The stock markets extended their run in June, driven again by AI optimism. However, in the final week, AI stocks began to experience some mild correction, causing traders to worry that high valuations might start to weigh on the stock markets. The MSCI World Index rose by 2.67%, lagging behind all three major US indices. This is mainly due to political uncertainty in Europe. The DAX Index ended June with a -0.75% return. The Nasdaq led the indices with a 7.31% gain, as tech stocks enjoyed strong returns, while the S&P 500 surged more than 5%.
The VIX is still running very low relative to long-term averages, indicating that market optimism is ongoing. Since April, there have been no sudden jumps, and traders have enjoyed a steady run.
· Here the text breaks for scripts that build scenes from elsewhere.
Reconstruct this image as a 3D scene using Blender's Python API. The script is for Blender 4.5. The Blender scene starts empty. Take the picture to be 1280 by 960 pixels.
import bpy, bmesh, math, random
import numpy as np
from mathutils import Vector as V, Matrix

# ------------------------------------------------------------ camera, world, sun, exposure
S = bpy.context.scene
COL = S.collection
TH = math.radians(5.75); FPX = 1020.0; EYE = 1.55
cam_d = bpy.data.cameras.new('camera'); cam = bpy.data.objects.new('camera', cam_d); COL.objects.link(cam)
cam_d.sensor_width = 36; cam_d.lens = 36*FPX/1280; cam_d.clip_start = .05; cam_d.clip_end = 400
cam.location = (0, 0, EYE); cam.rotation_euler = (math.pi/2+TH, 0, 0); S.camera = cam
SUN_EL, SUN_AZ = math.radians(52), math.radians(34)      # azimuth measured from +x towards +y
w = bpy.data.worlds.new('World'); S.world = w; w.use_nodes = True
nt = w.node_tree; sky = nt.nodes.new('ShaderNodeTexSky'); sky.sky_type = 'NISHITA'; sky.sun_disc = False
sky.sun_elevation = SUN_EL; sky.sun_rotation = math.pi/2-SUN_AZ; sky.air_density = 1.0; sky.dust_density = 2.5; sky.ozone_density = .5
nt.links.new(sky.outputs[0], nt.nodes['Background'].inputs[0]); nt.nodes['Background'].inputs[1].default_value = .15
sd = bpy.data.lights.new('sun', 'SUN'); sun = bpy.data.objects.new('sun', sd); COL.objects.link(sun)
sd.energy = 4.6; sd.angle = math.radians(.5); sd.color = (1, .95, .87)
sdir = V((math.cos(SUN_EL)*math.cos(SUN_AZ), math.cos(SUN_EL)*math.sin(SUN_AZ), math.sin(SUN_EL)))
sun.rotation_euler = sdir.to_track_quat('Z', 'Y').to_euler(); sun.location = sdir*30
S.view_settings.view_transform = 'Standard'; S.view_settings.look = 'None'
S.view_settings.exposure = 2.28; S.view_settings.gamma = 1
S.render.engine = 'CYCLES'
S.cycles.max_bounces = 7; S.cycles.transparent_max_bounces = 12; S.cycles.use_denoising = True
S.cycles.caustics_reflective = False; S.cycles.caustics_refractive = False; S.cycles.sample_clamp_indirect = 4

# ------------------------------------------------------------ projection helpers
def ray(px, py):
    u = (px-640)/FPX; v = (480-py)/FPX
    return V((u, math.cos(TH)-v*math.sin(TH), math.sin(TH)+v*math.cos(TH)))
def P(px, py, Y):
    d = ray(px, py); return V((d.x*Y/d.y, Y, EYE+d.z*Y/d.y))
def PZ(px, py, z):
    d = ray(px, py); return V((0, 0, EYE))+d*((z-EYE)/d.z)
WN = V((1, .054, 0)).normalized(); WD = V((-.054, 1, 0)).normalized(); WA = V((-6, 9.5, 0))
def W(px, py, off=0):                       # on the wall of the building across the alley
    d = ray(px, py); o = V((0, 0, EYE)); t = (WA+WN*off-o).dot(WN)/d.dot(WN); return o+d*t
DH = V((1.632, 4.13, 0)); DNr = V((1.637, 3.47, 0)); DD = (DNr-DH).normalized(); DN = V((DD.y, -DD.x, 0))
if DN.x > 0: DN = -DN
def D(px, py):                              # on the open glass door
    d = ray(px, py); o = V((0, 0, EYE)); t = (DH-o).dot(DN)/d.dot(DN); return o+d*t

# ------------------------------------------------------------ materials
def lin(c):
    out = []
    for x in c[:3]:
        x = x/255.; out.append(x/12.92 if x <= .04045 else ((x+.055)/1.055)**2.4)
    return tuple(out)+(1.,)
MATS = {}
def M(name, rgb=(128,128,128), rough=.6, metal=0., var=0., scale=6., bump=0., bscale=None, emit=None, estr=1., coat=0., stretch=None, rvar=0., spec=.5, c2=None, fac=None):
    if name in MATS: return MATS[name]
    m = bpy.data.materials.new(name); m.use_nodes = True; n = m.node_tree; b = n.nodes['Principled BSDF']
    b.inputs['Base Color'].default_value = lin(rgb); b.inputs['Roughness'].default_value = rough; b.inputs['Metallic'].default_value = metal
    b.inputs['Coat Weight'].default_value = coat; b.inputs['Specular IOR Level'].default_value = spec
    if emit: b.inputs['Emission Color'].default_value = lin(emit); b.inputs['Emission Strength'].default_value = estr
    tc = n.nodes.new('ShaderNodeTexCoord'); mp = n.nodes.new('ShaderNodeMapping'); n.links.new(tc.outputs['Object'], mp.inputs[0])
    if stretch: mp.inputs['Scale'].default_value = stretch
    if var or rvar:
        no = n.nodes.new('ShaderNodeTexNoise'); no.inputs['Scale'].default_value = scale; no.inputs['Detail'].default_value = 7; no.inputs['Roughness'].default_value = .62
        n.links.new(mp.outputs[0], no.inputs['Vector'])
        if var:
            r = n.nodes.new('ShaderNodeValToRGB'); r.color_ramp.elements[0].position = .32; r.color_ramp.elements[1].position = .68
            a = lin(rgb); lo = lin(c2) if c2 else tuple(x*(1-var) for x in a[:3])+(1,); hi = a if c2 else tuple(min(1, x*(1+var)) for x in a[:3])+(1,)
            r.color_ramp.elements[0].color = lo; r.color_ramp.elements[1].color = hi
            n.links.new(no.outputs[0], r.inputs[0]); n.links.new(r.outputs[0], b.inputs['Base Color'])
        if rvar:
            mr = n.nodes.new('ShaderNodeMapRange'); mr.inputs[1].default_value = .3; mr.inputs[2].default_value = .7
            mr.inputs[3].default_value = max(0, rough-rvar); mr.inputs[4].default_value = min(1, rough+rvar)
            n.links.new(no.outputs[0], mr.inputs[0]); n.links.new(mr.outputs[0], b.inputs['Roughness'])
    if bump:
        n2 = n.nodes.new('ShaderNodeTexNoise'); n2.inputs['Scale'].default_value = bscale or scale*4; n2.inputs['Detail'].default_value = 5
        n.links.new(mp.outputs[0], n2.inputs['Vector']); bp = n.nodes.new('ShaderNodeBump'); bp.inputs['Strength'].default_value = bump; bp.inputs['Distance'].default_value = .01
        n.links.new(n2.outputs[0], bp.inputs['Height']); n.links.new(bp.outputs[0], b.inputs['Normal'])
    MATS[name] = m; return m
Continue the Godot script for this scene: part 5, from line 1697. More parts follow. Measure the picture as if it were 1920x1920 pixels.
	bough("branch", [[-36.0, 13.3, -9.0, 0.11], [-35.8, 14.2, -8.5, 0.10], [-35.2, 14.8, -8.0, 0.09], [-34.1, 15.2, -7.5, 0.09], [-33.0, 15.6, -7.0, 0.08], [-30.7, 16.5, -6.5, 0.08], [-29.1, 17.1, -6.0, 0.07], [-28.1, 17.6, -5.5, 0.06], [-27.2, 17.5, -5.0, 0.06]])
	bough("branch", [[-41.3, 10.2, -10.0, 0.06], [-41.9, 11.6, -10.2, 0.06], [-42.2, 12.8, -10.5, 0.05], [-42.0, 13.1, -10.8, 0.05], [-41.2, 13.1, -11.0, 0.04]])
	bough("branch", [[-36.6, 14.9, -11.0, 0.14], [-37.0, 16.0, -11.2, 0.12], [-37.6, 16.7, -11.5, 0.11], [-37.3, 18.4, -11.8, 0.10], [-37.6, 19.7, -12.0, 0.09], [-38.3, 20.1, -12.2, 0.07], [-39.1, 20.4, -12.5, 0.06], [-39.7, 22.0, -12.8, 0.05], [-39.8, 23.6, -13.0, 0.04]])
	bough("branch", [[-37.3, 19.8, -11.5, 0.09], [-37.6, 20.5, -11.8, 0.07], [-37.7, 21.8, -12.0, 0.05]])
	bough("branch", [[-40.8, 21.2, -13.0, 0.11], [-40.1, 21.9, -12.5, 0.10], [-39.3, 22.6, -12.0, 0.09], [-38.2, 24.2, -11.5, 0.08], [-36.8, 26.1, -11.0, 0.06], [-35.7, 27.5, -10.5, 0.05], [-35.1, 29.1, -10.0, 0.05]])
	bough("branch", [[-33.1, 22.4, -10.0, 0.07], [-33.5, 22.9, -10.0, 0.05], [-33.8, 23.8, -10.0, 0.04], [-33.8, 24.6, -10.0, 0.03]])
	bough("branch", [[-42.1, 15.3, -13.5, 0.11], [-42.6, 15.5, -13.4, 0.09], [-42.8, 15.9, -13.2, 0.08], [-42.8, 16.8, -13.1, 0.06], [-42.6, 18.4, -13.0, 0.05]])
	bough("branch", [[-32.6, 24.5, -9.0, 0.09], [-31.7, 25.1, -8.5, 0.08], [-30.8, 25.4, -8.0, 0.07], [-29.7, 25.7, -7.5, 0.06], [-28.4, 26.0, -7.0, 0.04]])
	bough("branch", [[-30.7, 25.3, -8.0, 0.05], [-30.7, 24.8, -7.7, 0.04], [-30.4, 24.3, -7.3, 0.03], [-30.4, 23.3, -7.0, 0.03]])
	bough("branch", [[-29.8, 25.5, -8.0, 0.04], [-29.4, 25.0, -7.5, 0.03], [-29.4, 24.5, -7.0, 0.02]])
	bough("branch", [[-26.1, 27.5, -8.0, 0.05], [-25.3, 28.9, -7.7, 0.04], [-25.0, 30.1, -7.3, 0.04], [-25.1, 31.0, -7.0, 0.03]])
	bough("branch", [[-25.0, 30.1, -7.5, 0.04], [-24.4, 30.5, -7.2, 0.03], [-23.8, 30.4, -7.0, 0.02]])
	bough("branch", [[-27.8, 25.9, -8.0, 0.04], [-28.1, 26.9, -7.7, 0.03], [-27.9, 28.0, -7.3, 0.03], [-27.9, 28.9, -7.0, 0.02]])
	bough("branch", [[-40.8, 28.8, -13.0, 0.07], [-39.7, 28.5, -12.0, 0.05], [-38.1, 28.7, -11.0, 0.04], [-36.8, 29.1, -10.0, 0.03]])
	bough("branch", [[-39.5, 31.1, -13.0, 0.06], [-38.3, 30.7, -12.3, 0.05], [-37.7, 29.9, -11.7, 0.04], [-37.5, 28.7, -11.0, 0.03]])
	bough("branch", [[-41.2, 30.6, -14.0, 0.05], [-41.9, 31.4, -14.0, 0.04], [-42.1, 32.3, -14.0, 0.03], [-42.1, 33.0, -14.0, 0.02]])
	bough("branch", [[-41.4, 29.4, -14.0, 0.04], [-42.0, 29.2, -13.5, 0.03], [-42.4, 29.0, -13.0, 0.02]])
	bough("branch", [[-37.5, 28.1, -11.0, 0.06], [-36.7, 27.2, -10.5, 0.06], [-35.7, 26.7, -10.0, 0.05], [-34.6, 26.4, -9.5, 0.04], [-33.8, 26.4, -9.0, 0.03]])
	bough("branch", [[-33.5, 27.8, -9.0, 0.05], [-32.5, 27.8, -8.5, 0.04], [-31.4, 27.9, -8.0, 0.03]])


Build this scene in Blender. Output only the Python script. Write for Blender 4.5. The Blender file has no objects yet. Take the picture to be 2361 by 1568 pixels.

The Equal Weight/S&P 500 Index ratio has extended its downside moves to a dangerous degree. When the ratio falls too much, it usually triggers selloffs across the stock index. There are three possible scenarios for the coming months. First, the ratio could continue to fall and trigger a sharp correction. Second, the S&P 500 might continue to surge despite the broken ratio, but when the correction begins in the near future, it will likely be more severe. The third and most likely scenario is that traders will start to rotate towards cheap valuation stocks while taking profits from overvalued stocks. In this case, the S&P 500 will fall modestly, but the overall trend will still show an upward trajectory. In July, traders might see the first signals of which scenario is becoming more likely.
After testing the 34-day moving average, the S&P 500 has once again used this moving average as a stepping stone to higher levels. The index has now reached the 50% extension level of the last downward move and has been testing it for five days. The 5563 level has created significant resistance. If this situation continues, the S&P 500 might return to test the moving average again. In July, the key support levels to watch are 5378 and 5300, while the target for an upward move, if the 5563 resistance is broken, could be 5700.
In June, the dollar index recovery had a notable impact on the forex market. EURUSD fell by more than 1%, while GBP remained relatively strong against the rising dollar. AUD and CHF made some gains against the dollar despite the dollar index’s movement, but USDJPY stole the show with a 2.59% return, moving past 160.
EURUSD was poised for another test of the 1.10 level at the start of June. However, optimism faded with rising political risks. Now, EURUSD has retreated below the yellow trendline and is looking for its next direction while staying near 1.07. This week will be important for EURUSD. If weakness continues and it falls below 1.0690, the path to 1.048 might begin. However, after the French election, depending on the results, EURUSD might retest the broken yellow trendline before deciding its next move based on the US ISM, jobs data, and Eurozone inflation data. In the longer term, the sideways trend that started in the last quarter of 2022 is still continuing.
USDJPY has once again recovered from the massive intervention and is moving to new highs not seen since 1986. However, the yield difference between Japan and the US is getting tighter while USDJPY continues to rise. This may be a result of the intervention, as USDJPY might not yet reached equilibrium. These levels might be worth considering because USDJPY is pushing against the trendline, the threat of further intervention is increasing, and support from yield differences is diminishing. If USDJPY moves towards the 100% extension level, which is around 165, this might create a selling opportunity and offer a chance to profit from the intervention trend. However, over the longer term, sell-offs could still present buying opportunities unless the BOJ and the FED change their policy trajectories.